Hikmet ehli zatlar buyuruyor ki:
(La ilahe illallah Muhammedün Resulullah) demek pek kolay, değeri ise çok yüksektir. İmam-ı Rabbani hazretleri, (Bu öyle bir kelime ki, bunu terazinin bir kefesine koysalar, öteki kefesine de yedi kat yerler, yedi kat gökler dolusu günah koysalar, bu kefe ağır gelir) buyuruyor.
İmanı olanı ateş yakmaz. Çünkü Kelime-i tevhid onu korur. Asırlarca, imansızlar bu kelimeyi söylememek için öldüler, Cehenneme gittiler. Müslümanlar da bu kelimeyi söyletmek için şehit oldular, Cennete gittiler. Fark sadece budur, yani bir Kelime-i şehadet hakkı bâtıldan ayırıyor. Asırlardır Müslümanlarla kâfirler arasındaki savaşların sebebi sadece budur.
Bu Kelime-i tevhidi ihlasla söylemeyi yani buna iman etmeyi Allahü teâlâ kime nasip etmişse, bu dünyada ondan daha zengin, daha mutlu, daha bahtiyar hiç kimse olamaz. Onun için bunu söylemeyi Cenab-ı Hak kime nasip etmişse, kul bundan daha iyi ne ister ki? Çünkü Allahü teâlâ en kıymetlisini verdi. Bundan daha kıymetlisi yoktur.
Allahü teâlâya hamd olsun ki, bu Kelime-i tevhide inanmayı ve onu söylemeyi bize nasip etmiş. Mesela Peygamber efendimizi gördükleri hâlde, Ebu Cehil, Ebu Leheb, Kelime-i tevhidi söylemedi. Ama Hazret-i Ebu Bekir ve diğer Eshab-ı kiram söyledi. Bu iş şaka değildir. Cennet ve Cehennem söz konusudur. Söyleyen Cennete, söylemeyen Cehenneme gider. Onun için her fırsatta Kelime-i tevhid söylemelidir.
Eğer iman bozuksa, Ehl-i sünnet âlimlerinin bildirdiğine uygun değilse ibadetlerin faydası olmaz, imanla ölmek çok zor olur. İman düzgün olup beş vakit namaz da varsa, büyük müjdelere kavuşulur. Beş vakit namaz yoksa yüz bin hac da yapılsa, yüz bin hatim de indirilse, yüz bin altın sadaka da dağıtılsa, hiç faydası olmaz. Çünkü namaz dinin direğidir, direk yoksa bina yıkılır. Namaz dinin başıdır, baş yoksa vücut yaşamaz.

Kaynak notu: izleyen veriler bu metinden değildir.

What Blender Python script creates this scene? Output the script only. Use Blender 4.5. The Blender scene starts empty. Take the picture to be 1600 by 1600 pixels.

Dünya âhiretin tam zıddı ve tersidir. Doğu ile batı, gece ile gündüz gibidir. Dolayısıyla insanın, doğu ile batı gibi olan dünya ile âhiret arasında, (Doğuya mı yoksa batıya mı gideceğim) diye bir karar vermesi lazım. Ama bilsin ki, nereye yaklaşırsa öbür taraftan uzaklaşır. Çünkü ikisine birden gidilmez. Onun için insanlar, âhirete yaklaştıkça dünyadan uzaklaşırlar. Dünyaya yaklaştıkça, dünya muhabbeti, dünya meşguliyeti arttıkça âhiretten uzaklaşırlar. Âhiretten uzaklaşanların kıyamette işleri çok zordur.